The biographer, Ms Peacock, became entranced by these collages and over time came to ask herself the question, how was Ms Delany able to make them?  Not strictly in the literal sense, of what kind of paper did she use, or paint, or where did she get the glue....but what drove her to the creation of these remarkable flowers, so unlike anything else that exists?  The authour's quest for an answer led her through years of correspondence and research, and enabled her to tell this story of Mary Delany's life.

I love biographies, and have particularly enjoyed reading those of women who managed to break ground in their relatively restrictive time periods.  I thoroughly enjoyed this book and was entranced by this woman's life, courage, resilience and capacity for love.  Her art is in every way a reflection of her personal story, and it's beauty all the more astounding for it's composition.

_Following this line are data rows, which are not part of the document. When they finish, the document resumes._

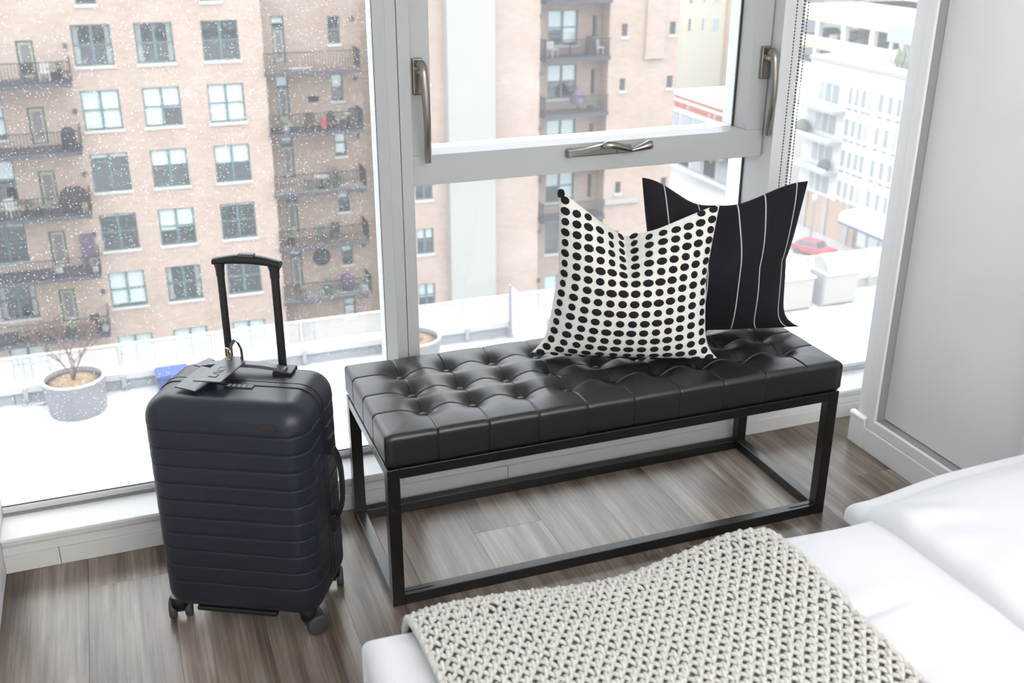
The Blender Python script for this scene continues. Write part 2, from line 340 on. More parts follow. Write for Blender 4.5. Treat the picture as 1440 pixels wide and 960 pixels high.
# ---- roller blind chains
blind = thing('roller_blind', 'rolled-up roller blind above the right window', 'blind', (0, 0, 0))
MB().tube([(1.70, 2.455, 2.52), (2.40, 2.455, 2.52)], .03, 16).build('roll', 'blind', blind, smooth=45)
for bi, (xa, xb, lab) in enumerate(((1.735, 1.752, 'metal bead chain of the blind hanging nearest the right window glass'), (1.711, 1.7385, 'metal bead chain of the blind hanging over the right mullion, closer to the sash'))):
    ch = MB(); yy = 2.437 - .004*bi; z0 = .50 + .03*bi
    path = [(xa, yy, z) for z in np.arange(2.50, z0, -.0085)] + [((xa+xb)/2 + (xb-xa)/2*math.cos(a), yy, z0 - (xb-xa)/2*math.sin(a)) for a in np.linspace(PI, 0, 7)][1:] + [(xb, yy + .004, z) for z in np.arange(z0 + .006, 2.50, .0085)]
    for p in path:
        r = .0030; ch.add([(p[0], p[1], p[2]+r), (p[0]+r, p[1], p[2]), (p[0], p[1]+r, p[2]), (p[0]-r, p[1], p[2]), (p[0], p[1]-r, p[2]), (p[0], p[1], p[2]-r)],
                          [(0, 1, 2), (0, 2, 3), (0, 3, 4), (0, 4, 1), (5, 2, 1), (5, 3, 2), (5, 4, 3), (5, 1, 4)])
    c = thing('blind_chain', lab, 'bead chain')
    o = ch.build('bead', 'chain_metal', c, smooth=180); o['kind'] = 'stuff'
    MB().tube([p for p in path], .0006, 4).build('cord', 'nickel', c)

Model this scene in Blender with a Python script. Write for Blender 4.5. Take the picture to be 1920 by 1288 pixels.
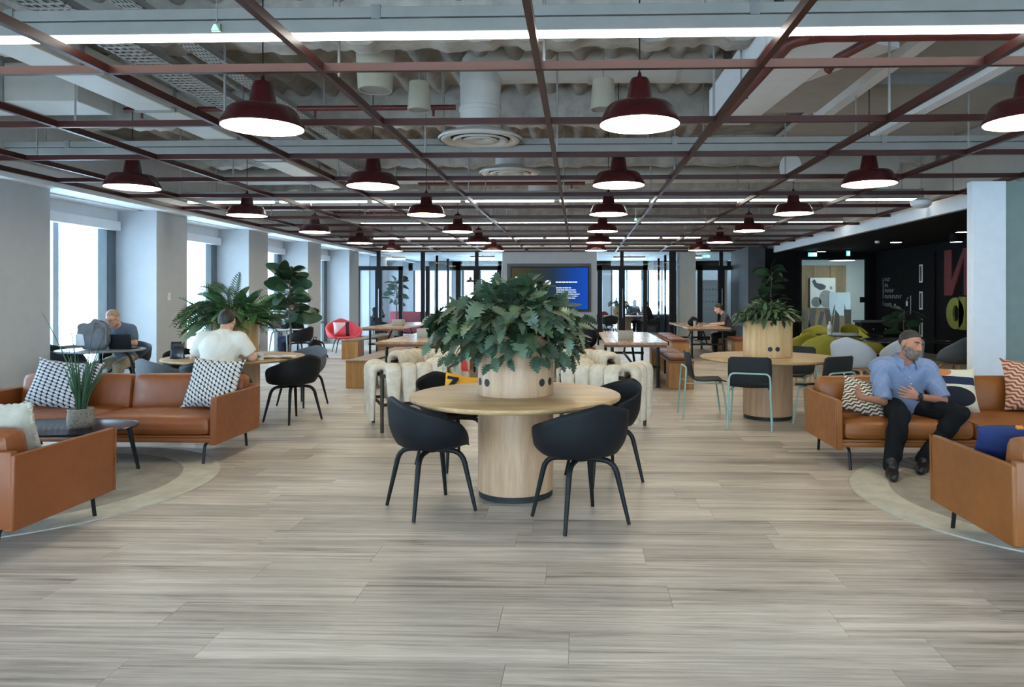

My only dislike about this book was the way the authour wove her own story into that of her subject's.  Some of the connections she made between her own life and Ms Delany's felt contrived, and it reads almost like she is speaking up out of turn.  I see why she wanted to illustrate why she became so interested in Mary Delany, but her story could have been summarized into an afterword or chapter at the end of the book in order to let the main story shine clearer.  Her writing is engrossing and poetic (of course, she's a poet) but I definitely felt that it would do more justice to the main story of Delany's life if bits of the authour's semi-memoir weren't interspersed throughout like jutting rocks.

Still, it is testament to the strength and power of the story of Mary Delany's life that I would still love to own this book despite everything I just said above.  I would also love, love love to have some prints of her flowers to put up in my apartment. My favorite were the roses; they match my tattoo.